Voilà ce que comprend le peuple des réseaux sociaux, lorsqu’il entreprend de traiter même le président de la République ou son prédécesseur avec tous les noms d’oiseaux. Et donc si vous n’êtes pas capables de supporter l’humiliation, ne vous aventurez pas sur les hauteurs sauvages de la politique. Il fut un temps dans notre pays où des chansons populaires étaient composées pour jeter l’anathème sur les adversaires. C’est une forme de récupération de la jactance de nos « han lo » traditionnels, ces chansons de défiance qui allient poésie moqueuse et injures grossières. Détruire l’autre jusque dans le fondement de son honneur, voilà le projet.

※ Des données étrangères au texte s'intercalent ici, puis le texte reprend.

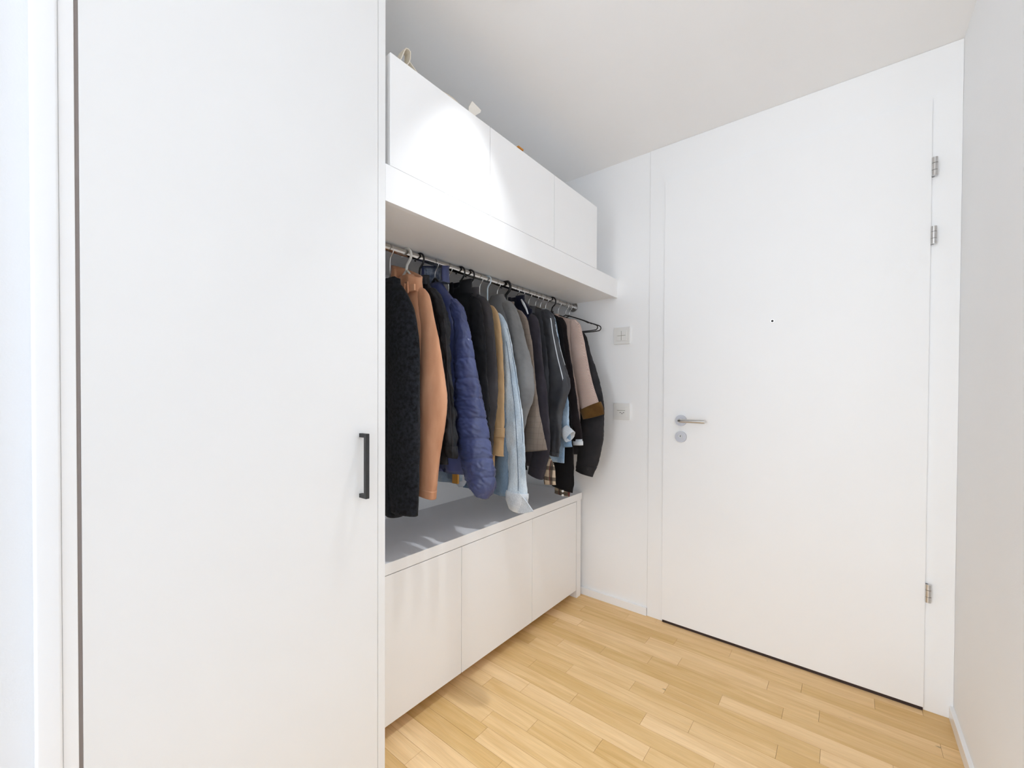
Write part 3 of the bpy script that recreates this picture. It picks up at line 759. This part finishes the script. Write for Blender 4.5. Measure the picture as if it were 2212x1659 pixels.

Quand donc les internautes s’en prennent à leurs illustres adversaires, ils ne voient pas le titre présidentiel. Ils voient un adversaire à abattre à tout prix. Au plan psychanalytique, cette violence est exutoire, un évidement de la colère noire. C’est un défoulement pour vider le trop-plein des rancœurs accumulés. Et j’hésite toujours à prendre ces formes d’expression comme un baromètre de la société réelle. Car, au vrai, ce sont ceux qui sont fâchés qui explosent. Les autres n’ont pas le ferment de tension qui crée des orages sur Facebook
Là où se trouve l’inquiétude, c’est que la violence virtuelle préfigure bien souvent la violence réelle. Ceux qui déversent leurs colères sur les réseaux sociaux deviennent les hooligans mettant à sac les édifices publics lors des manifestations politiques. A tout le moins, ils donnent des armes idéologiques à ceux qui ne voient d’autre forme de protestation que par les incendies, les pillages et les assassinats. C’est ici qu’il faut craindre que la banalisation de l’injure ne prépare dans le réel les vandales les plus odieux.